Le nouveau cadre semble reconnaître cette réalité, bien que les détails de mise en œuvre restent vagues.
Les économistes de l’énergie soulignent un autre avantage potentiel: la certitude réglementaire. La réputation du Canada pour ses processus d’approbation longs et imprévisibles a dissuadé les investissements ces dernières années. Le Conseil canadien des affaires estime que des environnements réglementaires incertains ont contribué à plus de 100 milliards de dollars de projets énergétiques reportés ou annulés depuis 2015.
« Ce dont les entreprises ont le plus besoin, c’est de clarté, » explique Martha Hall Findlay, présidente de la Canada West Foundation. « Ce cadre pourrait enfin fournir cela, permettant aux entreprises de prendre des décisions d’investissement à long terme avec plus de confiance. »
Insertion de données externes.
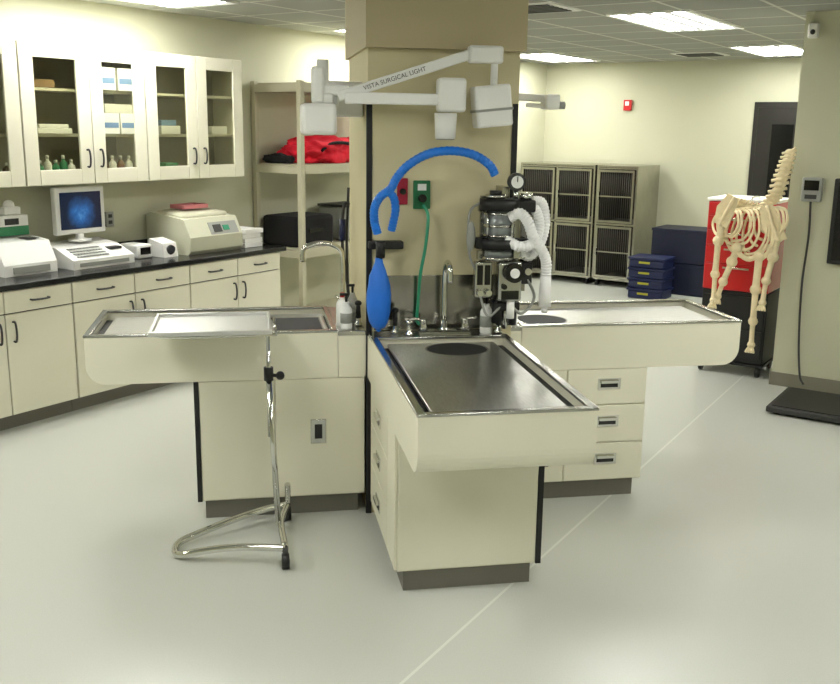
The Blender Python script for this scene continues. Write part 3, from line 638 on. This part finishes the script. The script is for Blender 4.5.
# ------------------------------------------------------------ red cart + skeleton
o=room('supply_cart','red drawer chest on a black wheeled stand','tool cart',4.16,.72)
M(redm).box(0,.5,0,.42,.66,1.34,.01).fin('chest',o,'glossy red metal chest'); M(tagw).box(-.01,.52,-.01,.43,1.341,1.365,.006).fin('top_board',o,'white top board')
for (z0,z1) in ((.67,.86),(.87,1.0),(1.01,1.12),(1.13,1.23),(1.24,1.33)):
    d=M(redm).box(.01,.49,-.014,-.001,z0,z1,.004).fin('drawer',o); M(chrome).box(.15,.35,-.026,-.014,z1-.03,z1-.015,.002).fin('handle',d)
k=M(black)
k.box(0,.5,0.02,.42,.1,.655,.006).box(-.01,.51,0,.43,.08,.1).box(.02,.48,.005,.02,.14,.36).box(.02,.48,.005,.02,.38,.62); k.fin('stand',o,'black lower cabinet of the cart')
for (x,y) in ((.03,.03),(.47,.03),(.03,.39),(.47,.39)): M(black).cyl((x-.012,y,.04),(x+.012,y,.04),.04).fin('caster',o)
def K(u,v,ds=0.): return (1.46+(u-808)*.0065+(v-200)*.00074, 3.93+ds, 1.39-(v-200)*.0073)
sk=thing('animal_skeleton','articulated cream bone skeleton propped against the red cart','skeleton',(0,0,0),-A)
def boneseg(k,p,q,r):
    p=Vector(p);q=Vector(q)
    k.tube([p,p.lerp(q,.12),p.lerp(q,.5),p.lerp(q,.88),q],lambda t:r*(1+.7*abs(2*t-1)**3),8,k=3)
    k.sph(p,r*1.7,n=8); k.sph(q,r*1.6,n=8)
sp_=smoothpath([K(794,154),K(790,166),K(785,180),K(778,196,.02),K(768,206,.04),K(754,210,.05),K(740,208,.05),K(729,206,.05)],6)
k=M(bone)
for i,p in enumerate(sp_):
    p=Vector(p)
    if i%2==0:
        g=.85+.25*min(1,i/12)
        k.sph(p,.038*g,.034*g,.024*g,10)
        k.cyl(p,p+Vector((.05,-.03,.035))*g,.013*g,.007,n=6); k.cyl(p+Vector((-.058,-.01,-.014))*g,p+Vector((.058,-.01,.014))*g,.012*g,n=6)
    else: k.sph(p,.022,.022,.022,8)
k.fin('spine',sk,'chunky chain of vertebrae')
k=M(bone); rnd=random.Random(8)
for i in range(12):
    f=i/11; top=Vector(K(780-4.8*i,208+.5*i,.05)); 
    dz=.2+.16*math.sin(math.pi*min(1,f*1.15))+rnd.uniform(-.03,.03); w=.085+.05*math.sin(math.pi*f)+rnd.uniform(-.01,.015)
    for sgn in (-1,1):
        k.tube([top,top+Vector((sgn*w*.7,-.06-sgn*.02,-.015)),top+Vector((sgn*w*1.08-.01,-.08-sgn*.05,-dz*.5)),top+Vector((sgn*w*.75-.015,-.09-sgn*.03,-dz*.9)),top+Vector((-.02+sgn*.02,-.1,-dz))],.0105,6,k=4)
k.fin('rib_cage',sk,'wide curved rib cage')
k=M(bone); k.tube([K(772,244,-.05),K(752,260,-.06),K(733,250,-.06)],.019,8).fin('sternum',sk)
for (a,b) in (((737,199),(720,228)),((772,206),(785,240))):
    p=Vector(K(a[0],a[1],-.07)); q=Vector(K(b[0],b[1],-.08)); k=M(bone); d=(q-p); n=Vector((d.z,0,-d.x)).normalized()
    k.prism([p-n*.035,p+n*.055,p.lerp(q,.5)+n*.085,q+n*.05,q-n*.055,p.lerp(q,.5)-n*.05],(0,.014,0)).tube([p,p.lerp(q,.5)+Vector((0,-.02,0)),q],.013,6); k.fin('scapula',sk)
for pts in ([(722,224),(717,244),(713,278),(711,305)],[(782,236),(777,256),(770,280),(766,302)],[(762,256),(758,290),(755,322),(753,346)],[(738,250),(732,264),(722,285),(716,300)]):
    k=M(bone)
    for i in range(3):
        boneseg(k,K(*pts[i],-.05-.01*i),K(*pts[i+1],-.06-.01*i),.0265-.004*i)
    e=Vector(K(*pts[3],-.08))
    for j in range(4): k.tube([e,e+Vector((-.02+.014*j,-.02,-.03)),e+Vector((-.03+.02*j,-.03,-.055))],.009,6,k=2)
    k.fin('leg',sk,'thick cream limb bones')
b0=K(750,209,.05)
M(chrome).tube([(b0[0],b0[1],b0[2]),(b0[0],b0[1],b0[2]+.06),(b0[0],b0[1]+.15,1.39),(b0[0],b0[1]+.22,1.372)],.007,8).fin('support_hook',sk,'thin steel hook')
# ------------------------------------------------------------ floor scale + display
o=room('floor_scale','low black platform scale lying on the floor','scale',3.22,1.5)
M(dgrey).box(0,.95,0,.62,.015,.055,.008).fin('platform',o); M(black).box(.03,.92,.03,.59,.0555,.062,.002).fin('rubber_mat',o)
k=M(black); 
for (x,y) in ((.06,.06),(.89,.06),(.06,.56),(.89,.56)): k.cyl((x,y,0),(x,y,.016),.025)
k.fin('foot',o)
o=room('scale_display','grey scale readout fixed to the wall with cable','display',BS-.001,1.49,1.38)
M(greyp).box(-.07,.07,-.05,0,0,.17,.012).fin('housing',o); M(blackg).box(-.05,.05,-.053,-.05,.08,.15).fin('screen',o); M(dgrey).box(-.04,.04,-.054,-.05,.02,.05).fin('keypad',o)
M(dgrey).tube([(0,-.03,0),(.01,-.03,-.25),(0,-.04,-.6),(.02,-.05,-1.0),(.06,-.1,-1.25),(.1,-.14,-1.31)],.008,8).fin('cable',o,'dark hanging cable')
o=room('wall_monitor','black framed dark panel on the wall','panel',BS-.001,1.64,.95); M(black).box(0,.5,-.05,0,0,.6,.01).fin('frame',o); M(blackg).box(.03,.47,-.053,-.05,.03,.57).fin('screen',o)
o=room('motion_sensor','small white sensor near the ceiling on the wall corner','sensor',BS-.001,1.36,2.5); M(whitep).box(-.0,.07,-.05,0,0,.1,.012).fin('housing',o); M(dgrey).sph((.035,-.05,.04),.018,n=10).fin('eye',o)
# ------------------------------------------------------------ world, camera
w=bpy.data.worlds.new('World'); SC.world=w; w.use_nodes=True; w.node_tree.nodes['Background'].inputs[0].default_value=(.9,1,.9,1); w.node_tree.nodes['Background'].inputs[1].default_value=.1
pi,ro,ya=.22002,.0139,.17877
fw=Vector((math.sin(ya)*math.cos(pi),math.cos(ya)*math.cos(pi),-math.sin(pi)))
r0=Vector((math.cos(ya),-math.sin(ya),0)); u0=r0.cross(fw)
r=r0*math.cos(ro)+u0*math.sin(ro); u=-r0*math.sin(ro)+u0*math.cos(ro)
cd=bpy.data.cameras.new('camera'); co=bpy.data.objects.new('camera',cd); SC.collection.objects.link(co)
co.matrix_world=Matrix(((r.x,u.x,-fw.x,-.10203),(r.y,u.y,-fw.y,-4.42054),(r.z,u.z,-fw.z,1.85661),(0,0,0,1)))
cd.sensor_fit='HORIZONTAL'; cd.sensor_width=36; cd.lens=957.854/840*36; cd.clip_start=.05
SC.camera=co
try: SC.view_settings.view_transform='Standard'
except Exception: pass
Alors que le Canada cherche à se positionner dans un paysage énergétique mondial en rapide évolution, cette nouvelle approche pourrait aider le pays à tirer parti de ses ressources importantes—tant fossiles que renouvelables—tout en naviguant dans la transition complexe vers des émissions plus faibles.
En quittant la cérémonie de signature, je me suis retrouvé à penser à une conversation que j’ai eue avec une jeune militante climatique à Vancouver le mois dernier. « Nous n’avons pas le temps pour des demi-mesures, » m’avait-elle dit, sa voix tendue par l’urgence. Reste à voir si ce nouveau cadre représente un progrès significatif ou une autre réponse retardée à la crise climatique.
Ce qui est clair, c’est que l’avenir énergétique du Canada sera façonné par notre capacité à dépasser les positions bien ancrées et à trouver des voies qui reconnaissent à la fois les réalités économiques et les impératifs environnementaux. Ce protocole d’entente pourrait représenter un premier pas vers cet équilibre difficile.